• Problem to work on:
Below are several records. Retype exactly those lines running from the one with "Write a Blender" through the one with "sc.camera = cam", end lines included, and no others.

• Extracted entries:

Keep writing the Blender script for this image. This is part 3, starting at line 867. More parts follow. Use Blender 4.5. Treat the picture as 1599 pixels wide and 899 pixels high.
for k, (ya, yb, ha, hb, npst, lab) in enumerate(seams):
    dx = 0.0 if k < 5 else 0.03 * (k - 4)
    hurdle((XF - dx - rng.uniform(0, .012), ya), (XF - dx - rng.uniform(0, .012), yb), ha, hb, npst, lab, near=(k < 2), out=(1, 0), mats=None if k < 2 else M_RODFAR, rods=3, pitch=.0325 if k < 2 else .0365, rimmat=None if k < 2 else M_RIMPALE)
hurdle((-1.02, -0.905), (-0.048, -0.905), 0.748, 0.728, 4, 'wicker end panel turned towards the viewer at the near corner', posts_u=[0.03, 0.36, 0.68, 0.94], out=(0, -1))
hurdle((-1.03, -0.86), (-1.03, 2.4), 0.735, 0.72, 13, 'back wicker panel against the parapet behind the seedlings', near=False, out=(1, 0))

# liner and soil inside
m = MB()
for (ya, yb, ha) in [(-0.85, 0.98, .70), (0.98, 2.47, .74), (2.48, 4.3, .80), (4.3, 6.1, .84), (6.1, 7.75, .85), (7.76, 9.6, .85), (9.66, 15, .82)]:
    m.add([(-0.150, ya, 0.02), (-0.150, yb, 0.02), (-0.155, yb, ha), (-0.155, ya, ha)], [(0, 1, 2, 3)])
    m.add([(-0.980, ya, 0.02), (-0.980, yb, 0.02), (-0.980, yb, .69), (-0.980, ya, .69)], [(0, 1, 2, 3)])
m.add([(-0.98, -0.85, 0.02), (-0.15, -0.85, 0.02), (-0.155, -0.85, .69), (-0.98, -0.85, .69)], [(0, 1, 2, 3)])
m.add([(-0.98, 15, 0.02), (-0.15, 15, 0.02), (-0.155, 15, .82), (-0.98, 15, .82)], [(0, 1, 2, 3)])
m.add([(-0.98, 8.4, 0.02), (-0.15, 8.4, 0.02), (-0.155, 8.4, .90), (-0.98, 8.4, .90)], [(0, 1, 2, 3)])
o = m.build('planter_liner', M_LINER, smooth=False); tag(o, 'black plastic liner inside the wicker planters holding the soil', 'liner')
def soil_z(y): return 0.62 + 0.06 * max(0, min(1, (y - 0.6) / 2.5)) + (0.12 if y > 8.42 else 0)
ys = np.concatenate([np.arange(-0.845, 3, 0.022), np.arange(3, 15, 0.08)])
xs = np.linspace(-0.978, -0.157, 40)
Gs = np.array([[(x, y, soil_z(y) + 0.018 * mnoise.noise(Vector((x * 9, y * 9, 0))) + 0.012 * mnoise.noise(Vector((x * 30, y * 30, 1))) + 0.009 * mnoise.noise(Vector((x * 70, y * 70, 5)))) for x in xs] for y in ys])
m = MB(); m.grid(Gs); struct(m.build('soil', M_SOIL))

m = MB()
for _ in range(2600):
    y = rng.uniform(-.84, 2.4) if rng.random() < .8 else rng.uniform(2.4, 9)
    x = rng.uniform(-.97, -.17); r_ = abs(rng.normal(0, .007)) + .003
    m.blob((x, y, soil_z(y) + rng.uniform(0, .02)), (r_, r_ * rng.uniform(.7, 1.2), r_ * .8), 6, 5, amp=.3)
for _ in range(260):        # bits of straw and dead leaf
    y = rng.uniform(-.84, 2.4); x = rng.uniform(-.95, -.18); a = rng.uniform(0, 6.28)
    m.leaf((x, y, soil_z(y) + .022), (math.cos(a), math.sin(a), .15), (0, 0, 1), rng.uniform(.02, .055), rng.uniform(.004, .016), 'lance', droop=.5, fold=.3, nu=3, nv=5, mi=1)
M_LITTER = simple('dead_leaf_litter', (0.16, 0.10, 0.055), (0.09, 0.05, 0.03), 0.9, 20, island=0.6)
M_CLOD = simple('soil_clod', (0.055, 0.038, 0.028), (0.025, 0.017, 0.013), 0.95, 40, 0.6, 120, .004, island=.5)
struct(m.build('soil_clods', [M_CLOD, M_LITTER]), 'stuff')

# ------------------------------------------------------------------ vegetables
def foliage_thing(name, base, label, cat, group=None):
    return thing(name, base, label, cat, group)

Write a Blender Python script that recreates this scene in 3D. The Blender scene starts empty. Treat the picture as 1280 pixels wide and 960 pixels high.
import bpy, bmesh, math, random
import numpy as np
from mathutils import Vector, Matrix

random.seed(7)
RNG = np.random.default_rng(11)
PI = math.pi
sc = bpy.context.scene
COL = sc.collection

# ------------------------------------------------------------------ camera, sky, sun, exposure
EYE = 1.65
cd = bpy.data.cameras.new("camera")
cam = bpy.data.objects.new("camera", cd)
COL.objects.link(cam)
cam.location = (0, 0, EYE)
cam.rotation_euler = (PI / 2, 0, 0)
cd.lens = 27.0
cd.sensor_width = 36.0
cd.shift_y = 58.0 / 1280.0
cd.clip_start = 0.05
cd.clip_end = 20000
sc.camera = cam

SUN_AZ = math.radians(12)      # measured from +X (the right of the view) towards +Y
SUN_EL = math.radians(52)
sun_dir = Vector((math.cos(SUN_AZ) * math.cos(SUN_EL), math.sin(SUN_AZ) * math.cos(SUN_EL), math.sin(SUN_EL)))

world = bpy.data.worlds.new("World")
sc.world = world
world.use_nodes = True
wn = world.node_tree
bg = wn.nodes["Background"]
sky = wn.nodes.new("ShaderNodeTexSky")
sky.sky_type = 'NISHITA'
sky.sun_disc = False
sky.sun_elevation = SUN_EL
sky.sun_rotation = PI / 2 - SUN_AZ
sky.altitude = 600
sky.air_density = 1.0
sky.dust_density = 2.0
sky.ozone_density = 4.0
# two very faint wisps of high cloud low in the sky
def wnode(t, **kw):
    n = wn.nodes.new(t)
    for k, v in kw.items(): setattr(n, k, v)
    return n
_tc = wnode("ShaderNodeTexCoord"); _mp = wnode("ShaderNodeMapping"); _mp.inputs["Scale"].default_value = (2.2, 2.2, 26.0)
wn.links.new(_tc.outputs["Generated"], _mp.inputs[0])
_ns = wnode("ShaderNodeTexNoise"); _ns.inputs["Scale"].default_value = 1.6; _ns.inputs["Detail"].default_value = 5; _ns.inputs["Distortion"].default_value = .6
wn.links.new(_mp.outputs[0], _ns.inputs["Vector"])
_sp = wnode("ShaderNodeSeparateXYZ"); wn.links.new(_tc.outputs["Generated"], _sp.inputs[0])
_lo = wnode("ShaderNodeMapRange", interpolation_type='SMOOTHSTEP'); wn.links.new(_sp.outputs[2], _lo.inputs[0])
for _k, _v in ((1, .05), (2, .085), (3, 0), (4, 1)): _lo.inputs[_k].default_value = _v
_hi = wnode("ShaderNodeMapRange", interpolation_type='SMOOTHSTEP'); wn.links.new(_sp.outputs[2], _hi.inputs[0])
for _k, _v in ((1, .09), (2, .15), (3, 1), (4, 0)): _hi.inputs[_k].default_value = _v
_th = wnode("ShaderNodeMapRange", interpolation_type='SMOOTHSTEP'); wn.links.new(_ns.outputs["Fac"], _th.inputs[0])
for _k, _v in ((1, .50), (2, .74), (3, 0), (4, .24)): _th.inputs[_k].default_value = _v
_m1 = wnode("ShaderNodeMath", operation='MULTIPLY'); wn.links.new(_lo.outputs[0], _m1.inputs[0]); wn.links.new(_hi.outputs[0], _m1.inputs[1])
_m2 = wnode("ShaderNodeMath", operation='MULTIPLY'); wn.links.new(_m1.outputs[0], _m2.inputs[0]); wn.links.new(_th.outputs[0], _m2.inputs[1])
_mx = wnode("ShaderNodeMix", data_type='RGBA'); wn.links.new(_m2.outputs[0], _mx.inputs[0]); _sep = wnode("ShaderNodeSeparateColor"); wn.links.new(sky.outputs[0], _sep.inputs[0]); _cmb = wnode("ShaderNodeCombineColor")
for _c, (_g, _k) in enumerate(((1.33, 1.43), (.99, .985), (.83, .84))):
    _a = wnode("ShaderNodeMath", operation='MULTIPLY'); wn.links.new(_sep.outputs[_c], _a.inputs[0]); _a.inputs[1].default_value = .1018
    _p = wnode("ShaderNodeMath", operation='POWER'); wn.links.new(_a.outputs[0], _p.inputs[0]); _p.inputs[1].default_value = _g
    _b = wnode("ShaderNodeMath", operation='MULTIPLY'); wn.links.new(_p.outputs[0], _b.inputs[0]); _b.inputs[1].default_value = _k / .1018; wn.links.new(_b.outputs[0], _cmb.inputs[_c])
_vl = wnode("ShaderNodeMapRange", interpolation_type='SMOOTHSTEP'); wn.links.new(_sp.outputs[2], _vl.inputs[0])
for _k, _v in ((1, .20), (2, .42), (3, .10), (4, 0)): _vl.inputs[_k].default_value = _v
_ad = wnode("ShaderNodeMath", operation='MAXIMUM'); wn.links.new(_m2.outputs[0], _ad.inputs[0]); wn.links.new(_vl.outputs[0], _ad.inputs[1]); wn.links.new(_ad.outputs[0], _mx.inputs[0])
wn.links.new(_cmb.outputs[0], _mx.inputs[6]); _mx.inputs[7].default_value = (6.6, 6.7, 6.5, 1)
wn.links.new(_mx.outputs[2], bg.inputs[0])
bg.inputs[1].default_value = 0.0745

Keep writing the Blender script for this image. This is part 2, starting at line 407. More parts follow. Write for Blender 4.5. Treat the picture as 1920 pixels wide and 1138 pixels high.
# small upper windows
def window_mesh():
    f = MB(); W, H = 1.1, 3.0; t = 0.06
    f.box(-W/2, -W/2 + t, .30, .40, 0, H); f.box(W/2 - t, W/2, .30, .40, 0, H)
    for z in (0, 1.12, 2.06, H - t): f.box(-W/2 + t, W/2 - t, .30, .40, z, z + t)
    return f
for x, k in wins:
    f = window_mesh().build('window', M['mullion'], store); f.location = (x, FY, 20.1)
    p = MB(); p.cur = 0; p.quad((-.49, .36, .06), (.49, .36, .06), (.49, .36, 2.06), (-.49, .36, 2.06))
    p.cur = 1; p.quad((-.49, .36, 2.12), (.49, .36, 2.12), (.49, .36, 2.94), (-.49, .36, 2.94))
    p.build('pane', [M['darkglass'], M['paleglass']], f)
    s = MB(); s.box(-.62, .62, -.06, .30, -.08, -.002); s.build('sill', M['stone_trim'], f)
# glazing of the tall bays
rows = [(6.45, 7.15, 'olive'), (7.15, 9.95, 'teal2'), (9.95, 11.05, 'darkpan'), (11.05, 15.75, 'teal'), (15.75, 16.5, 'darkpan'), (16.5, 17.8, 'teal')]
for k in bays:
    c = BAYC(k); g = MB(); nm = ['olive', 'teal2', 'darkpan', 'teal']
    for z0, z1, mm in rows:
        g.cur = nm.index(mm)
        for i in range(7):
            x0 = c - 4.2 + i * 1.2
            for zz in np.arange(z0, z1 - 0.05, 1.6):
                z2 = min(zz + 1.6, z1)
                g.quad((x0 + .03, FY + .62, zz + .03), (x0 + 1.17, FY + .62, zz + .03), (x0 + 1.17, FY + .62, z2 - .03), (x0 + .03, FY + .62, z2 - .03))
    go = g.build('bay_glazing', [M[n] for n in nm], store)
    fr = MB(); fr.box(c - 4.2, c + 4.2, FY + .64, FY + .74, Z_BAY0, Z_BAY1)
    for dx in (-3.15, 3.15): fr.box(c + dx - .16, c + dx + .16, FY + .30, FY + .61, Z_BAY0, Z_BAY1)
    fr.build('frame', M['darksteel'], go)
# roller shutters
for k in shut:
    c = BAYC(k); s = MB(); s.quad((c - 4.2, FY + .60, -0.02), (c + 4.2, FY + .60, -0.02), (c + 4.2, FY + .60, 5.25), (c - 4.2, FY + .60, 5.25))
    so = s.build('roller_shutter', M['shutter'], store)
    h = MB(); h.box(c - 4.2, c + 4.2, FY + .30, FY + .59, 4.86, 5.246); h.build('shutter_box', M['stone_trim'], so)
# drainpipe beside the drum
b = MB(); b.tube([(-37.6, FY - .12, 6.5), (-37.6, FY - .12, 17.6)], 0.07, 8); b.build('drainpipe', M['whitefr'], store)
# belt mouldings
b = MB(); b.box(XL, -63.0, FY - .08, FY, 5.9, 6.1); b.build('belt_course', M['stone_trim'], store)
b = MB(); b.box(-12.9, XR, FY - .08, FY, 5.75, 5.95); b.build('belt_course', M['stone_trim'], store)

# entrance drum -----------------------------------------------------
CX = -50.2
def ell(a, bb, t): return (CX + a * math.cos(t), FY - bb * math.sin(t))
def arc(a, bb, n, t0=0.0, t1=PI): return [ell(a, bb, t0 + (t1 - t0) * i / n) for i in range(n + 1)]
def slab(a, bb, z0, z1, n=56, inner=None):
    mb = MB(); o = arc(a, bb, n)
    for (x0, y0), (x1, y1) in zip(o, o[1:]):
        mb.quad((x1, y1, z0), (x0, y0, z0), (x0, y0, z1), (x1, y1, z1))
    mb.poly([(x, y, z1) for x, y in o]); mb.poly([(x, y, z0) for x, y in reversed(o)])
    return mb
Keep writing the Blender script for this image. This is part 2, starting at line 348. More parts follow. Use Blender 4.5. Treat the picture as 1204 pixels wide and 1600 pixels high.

• Response to the exercise:
Write a Blender Python script that recreates this scene in 3D. The Blender scene starts empty. Treat the picture as 1280 pixels wide and 960 pixels high.
import bpy, bmesh, math, random
import numpy as np
from mathutils import Vector, Matrix

random.seed(7)
RNG = np.random.default_rng(11)
PI = math.pi
sc = bpy.context.scene
COL = sc.collection

# ------------------------------------------------------------------ camera, sky, sun, exposure
EYE = 1.65
cd = bpy.data.cameras.new("camera")
cam = bpy.data.objects.new("camera", cd)
COL.objects.link(cam)
cam.location = (0, 0, EYE)
cam.rotation_euler = (PI / 2, 0, 0)
cd.lens = 27.0
cd.sensor_width = 36.0
cd.shift_y = 58.0 / 1280.0
cd.clip_start = 0.05
cd.clip_end = 20000
sc.camera = cam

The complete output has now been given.